──────── Data block

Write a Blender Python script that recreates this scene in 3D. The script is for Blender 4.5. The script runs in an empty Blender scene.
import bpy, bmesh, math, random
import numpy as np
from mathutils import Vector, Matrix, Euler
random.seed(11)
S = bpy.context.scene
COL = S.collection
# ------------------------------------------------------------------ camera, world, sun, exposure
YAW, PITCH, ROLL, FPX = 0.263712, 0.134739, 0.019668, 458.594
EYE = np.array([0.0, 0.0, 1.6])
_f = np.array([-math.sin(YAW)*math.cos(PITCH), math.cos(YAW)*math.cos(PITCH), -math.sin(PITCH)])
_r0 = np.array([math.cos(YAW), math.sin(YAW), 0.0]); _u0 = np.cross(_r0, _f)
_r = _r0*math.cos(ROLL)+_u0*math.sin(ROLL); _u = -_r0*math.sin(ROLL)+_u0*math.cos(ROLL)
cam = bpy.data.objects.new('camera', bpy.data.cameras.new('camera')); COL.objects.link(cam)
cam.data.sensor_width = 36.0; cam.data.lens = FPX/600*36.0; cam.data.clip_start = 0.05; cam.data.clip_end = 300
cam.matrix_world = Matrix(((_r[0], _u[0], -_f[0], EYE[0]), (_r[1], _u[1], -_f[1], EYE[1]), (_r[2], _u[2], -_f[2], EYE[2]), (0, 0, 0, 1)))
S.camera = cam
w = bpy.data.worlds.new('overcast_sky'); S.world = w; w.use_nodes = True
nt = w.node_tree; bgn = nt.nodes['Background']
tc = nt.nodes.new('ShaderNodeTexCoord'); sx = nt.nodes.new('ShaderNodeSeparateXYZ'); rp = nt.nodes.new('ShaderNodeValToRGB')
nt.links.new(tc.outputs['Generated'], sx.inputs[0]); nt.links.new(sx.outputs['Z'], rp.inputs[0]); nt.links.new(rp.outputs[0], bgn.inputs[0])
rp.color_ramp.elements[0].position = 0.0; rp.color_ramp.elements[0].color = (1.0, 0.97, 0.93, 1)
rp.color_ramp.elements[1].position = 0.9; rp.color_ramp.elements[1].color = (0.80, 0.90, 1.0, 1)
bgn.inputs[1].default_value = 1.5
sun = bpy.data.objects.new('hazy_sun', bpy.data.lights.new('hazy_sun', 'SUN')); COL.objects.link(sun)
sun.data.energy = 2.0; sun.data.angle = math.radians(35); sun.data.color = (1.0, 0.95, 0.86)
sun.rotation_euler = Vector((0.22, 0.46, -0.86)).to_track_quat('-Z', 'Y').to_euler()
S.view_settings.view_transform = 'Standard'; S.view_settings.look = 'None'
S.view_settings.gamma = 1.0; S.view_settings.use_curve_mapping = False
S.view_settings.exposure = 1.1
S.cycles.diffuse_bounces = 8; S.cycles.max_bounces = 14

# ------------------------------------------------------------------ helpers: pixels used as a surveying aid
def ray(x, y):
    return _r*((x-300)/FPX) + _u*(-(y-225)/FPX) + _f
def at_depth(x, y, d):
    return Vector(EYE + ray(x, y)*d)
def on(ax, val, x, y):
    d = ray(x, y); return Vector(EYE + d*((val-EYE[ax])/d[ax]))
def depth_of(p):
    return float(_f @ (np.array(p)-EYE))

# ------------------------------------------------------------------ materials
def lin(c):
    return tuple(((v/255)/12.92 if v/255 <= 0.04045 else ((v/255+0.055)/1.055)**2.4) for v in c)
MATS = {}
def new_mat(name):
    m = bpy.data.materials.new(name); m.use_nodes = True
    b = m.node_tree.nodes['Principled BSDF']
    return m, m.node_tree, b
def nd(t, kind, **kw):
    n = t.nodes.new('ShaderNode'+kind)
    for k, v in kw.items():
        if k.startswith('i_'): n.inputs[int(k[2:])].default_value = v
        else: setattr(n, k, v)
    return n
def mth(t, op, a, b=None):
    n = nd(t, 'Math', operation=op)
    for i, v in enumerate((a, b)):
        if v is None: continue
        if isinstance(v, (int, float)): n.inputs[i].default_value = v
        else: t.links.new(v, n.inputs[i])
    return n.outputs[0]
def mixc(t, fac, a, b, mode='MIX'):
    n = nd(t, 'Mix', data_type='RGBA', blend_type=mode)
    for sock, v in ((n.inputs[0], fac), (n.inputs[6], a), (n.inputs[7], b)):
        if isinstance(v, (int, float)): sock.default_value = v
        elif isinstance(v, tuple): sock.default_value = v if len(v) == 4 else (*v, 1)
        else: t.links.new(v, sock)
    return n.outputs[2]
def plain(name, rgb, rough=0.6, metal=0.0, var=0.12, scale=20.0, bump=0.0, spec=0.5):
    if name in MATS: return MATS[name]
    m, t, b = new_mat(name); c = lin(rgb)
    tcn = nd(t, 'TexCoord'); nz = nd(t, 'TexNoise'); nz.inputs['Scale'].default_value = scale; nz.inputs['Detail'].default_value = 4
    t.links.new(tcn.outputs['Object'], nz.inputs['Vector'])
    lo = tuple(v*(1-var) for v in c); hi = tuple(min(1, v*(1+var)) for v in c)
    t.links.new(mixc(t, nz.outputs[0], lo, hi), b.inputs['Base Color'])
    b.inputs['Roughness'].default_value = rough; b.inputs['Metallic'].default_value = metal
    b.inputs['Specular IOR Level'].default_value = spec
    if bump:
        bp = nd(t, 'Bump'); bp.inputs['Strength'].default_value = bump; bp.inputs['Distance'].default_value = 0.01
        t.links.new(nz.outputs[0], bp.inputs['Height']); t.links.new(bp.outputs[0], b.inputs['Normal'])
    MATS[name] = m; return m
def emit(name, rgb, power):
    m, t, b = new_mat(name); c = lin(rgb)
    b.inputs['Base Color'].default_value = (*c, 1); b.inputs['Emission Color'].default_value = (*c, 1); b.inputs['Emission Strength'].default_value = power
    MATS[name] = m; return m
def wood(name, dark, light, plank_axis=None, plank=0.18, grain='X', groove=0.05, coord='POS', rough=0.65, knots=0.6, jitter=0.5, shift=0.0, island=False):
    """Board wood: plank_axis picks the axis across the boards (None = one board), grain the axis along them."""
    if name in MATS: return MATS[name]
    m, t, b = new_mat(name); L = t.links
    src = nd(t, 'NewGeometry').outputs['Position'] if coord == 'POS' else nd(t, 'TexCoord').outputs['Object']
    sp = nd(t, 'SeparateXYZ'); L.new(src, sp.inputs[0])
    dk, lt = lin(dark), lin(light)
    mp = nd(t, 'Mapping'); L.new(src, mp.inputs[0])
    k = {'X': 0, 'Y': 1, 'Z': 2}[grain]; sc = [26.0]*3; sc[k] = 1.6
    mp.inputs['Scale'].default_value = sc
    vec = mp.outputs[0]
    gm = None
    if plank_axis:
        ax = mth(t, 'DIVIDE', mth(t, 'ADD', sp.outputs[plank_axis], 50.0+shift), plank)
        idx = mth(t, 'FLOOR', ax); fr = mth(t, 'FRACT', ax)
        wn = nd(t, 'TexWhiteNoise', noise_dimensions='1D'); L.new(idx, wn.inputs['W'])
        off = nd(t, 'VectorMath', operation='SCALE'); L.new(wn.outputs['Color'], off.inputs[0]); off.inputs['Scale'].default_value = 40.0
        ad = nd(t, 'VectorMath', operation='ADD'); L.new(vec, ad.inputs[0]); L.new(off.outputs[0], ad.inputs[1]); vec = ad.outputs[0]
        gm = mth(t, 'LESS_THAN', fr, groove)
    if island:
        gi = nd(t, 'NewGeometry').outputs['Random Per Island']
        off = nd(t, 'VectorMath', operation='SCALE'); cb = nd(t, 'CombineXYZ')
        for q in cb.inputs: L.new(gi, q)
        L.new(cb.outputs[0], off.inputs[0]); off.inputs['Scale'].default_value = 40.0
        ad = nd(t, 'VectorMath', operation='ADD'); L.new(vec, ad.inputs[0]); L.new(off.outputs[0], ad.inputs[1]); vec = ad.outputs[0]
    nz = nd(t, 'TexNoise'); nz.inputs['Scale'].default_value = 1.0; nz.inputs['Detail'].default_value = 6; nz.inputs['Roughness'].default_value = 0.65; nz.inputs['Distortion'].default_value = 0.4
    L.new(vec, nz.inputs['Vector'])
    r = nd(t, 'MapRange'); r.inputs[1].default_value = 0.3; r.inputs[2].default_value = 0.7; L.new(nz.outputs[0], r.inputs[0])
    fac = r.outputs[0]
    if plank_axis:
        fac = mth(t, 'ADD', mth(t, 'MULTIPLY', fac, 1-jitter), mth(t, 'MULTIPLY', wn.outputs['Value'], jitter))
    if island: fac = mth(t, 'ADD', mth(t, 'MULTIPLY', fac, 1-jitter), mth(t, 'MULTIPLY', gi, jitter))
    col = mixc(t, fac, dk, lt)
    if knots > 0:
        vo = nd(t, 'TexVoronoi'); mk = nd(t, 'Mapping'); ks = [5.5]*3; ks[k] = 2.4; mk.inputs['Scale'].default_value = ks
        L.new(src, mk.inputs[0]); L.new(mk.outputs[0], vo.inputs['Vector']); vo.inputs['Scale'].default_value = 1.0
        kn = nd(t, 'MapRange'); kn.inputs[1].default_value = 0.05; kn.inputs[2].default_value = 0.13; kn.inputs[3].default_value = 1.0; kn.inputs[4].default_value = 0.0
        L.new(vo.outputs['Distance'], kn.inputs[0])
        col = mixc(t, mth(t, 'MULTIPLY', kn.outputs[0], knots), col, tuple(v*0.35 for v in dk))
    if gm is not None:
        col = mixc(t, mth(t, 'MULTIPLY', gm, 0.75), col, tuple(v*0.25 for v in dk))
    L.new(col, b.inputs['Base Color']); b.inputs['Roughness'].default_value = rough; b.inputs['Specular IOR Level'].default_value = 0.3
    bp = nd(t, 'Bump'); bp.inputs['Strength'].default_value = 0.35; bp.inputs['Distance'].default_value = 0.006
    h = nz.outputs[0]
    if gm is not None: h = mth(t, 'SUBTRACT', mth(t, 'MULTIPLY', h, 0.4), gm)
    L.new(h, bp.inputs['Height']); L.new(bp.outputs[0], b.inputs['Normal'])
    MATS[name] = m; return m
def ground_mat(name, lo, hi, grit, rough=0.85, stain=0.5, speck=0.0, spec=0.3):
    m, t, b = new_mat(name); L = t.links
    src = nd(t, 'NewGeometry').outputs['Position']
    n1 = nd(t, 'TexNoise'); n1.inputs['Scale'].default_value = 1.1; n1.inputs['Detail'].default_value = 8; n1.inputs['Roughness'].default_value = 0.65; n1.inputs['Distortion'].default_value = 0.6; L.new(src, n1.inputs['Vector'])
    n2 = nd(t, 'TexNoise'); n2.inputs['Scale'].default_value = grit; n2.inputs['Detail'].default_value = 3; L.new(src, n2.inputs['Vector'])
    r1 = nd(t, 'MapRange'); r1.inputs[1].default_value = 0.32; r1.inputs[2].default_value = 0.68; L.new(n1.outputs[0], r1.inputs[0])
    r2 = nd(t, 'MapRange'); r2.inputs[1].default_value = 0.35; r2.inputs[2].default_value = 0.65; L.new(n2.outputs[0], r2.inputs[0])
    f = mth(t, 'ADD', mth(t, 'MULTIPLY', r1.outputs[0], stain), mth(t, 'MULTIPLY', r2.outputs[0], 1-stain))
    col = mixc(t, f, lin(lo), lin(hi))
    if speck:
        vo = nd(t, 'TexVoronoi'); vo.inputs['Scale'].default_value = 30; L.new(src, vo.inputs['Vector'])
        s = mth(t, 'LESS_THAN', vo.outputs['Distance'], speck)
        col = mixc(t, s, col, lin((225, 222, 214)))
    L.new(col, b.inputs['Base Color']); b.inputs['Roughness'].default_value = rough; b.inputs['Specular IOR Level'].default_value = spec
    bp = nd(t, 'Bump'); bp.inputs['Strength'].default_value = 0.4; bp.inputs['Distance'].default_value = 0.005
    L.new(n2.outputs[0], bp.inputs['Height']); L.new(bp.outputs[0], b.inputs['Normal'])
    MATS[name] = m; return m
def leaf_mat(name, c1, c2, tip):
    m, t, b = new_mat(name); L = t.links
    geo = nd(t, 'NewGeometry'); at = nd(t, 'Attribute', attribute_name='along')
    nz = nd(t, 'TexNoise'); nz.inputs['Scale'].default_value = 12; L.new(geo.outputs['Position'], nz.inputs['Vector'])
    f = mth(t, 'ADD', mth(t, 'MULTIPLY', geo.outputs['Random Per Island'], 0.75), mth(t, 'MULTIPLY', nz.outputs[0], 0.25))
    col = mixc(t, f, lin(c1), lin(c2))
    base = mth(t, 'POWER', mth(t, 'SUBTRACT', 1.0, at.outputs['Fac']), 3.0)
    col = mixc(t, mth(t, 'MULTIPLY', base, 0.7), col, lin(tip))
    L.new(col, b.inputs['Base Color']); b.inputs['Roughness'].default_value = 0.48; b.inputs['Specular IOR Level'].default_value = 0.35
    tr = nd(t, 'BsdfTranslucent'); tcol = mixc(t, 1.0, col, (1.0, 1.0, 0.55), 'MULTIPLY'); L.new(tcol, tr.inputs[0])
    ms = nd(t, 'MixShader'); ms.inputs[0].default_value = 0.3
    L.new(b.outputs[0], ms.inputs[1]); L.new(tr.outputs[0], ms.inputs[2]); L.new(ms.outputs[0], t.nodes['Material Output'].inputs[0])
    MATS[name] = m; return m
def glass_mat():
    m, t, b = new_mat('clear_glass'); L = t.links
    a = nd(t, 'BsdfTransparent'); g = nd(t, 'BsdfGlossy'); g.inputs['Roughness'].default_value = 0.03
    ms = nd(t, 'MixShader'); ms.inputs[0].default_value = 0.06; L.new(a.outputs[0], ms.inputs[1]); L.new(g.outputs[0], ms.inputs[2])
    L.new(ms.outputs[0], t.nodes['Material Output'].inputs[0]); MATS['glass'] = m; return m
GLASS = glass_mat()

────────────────

§ **Prompt**
Find every line in the listing that holds the string "scene", then say how many there are as a bare number.

§ **Exercise result**
2